"A Fool's Errand. By One of the Fools" – After the American Civil War, Comfort Servosse, a Yankee gentleman, decides to purchase a Southern Plantation for himself and his family. But unlike other white owners, Servosse is actually interested in the well-being of his black subjects to the extent of calling the KKK (Ku Klux Klan) a terrorist organisation and blaming Theodore Roosevelt for the failure of Reconstruction of South! Soon enough, Servosse finds himself amongst his angry white neighbours and things take a dramatic turn…
"Bricks Without Straw" (A Sequel) – In a chilling sequel to "A Fool's Errand", Albion Winegar Tourgée shows how KKK unleashed their terror on a group of emancipated slaves who want to start their life afresh by buying new land and starting their own businesses. Suddenly out of nowhere, Klan's terrorism begin new wave of slavery and nothing seems to stop them!

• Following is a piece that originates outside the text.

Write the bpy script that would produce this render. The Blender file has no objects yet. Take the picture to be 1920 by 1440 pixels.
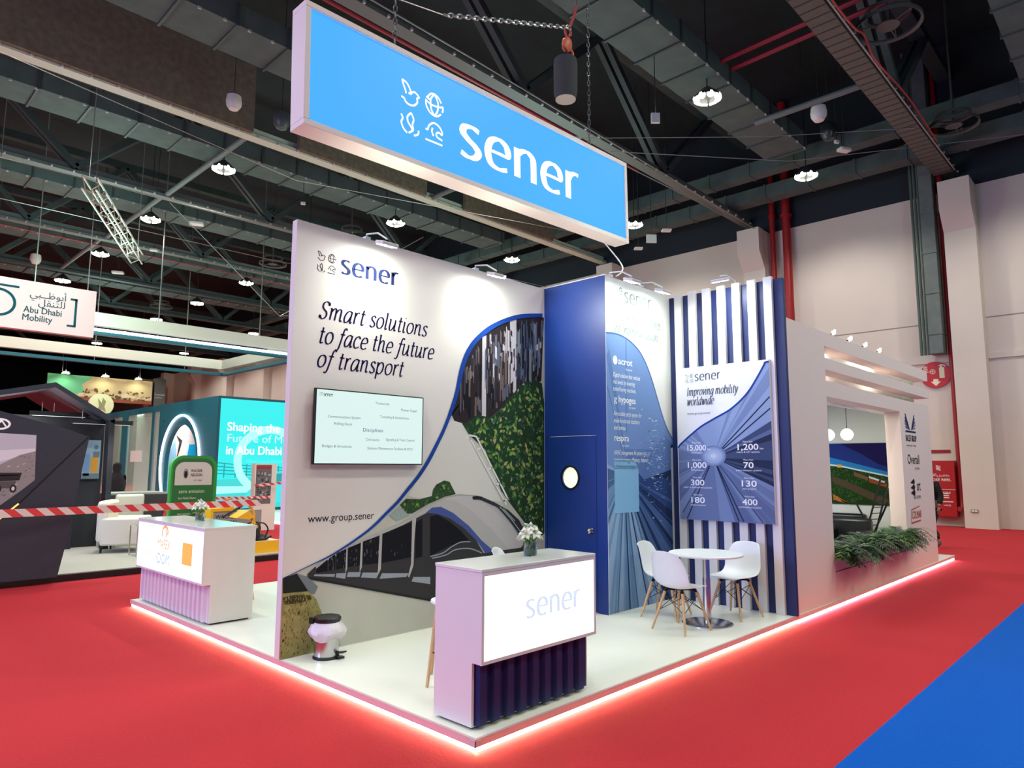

Albion Winegar Tourgée (1838–1905) was an American soldier, Radical Republican, lawyer, writer, politician, and diplomat. A pioneer civil rights activist, he founded the National Citizens' Rights Association, established the historically black women's college Bennett College, and litigated for the plaintiff Homer Plessy in the famous segregation case Plessy v. Ferguson (1896). Historian Mark Elliott credits Tourgée with introducing the metaphor of "color-blind justice" into legal discourse.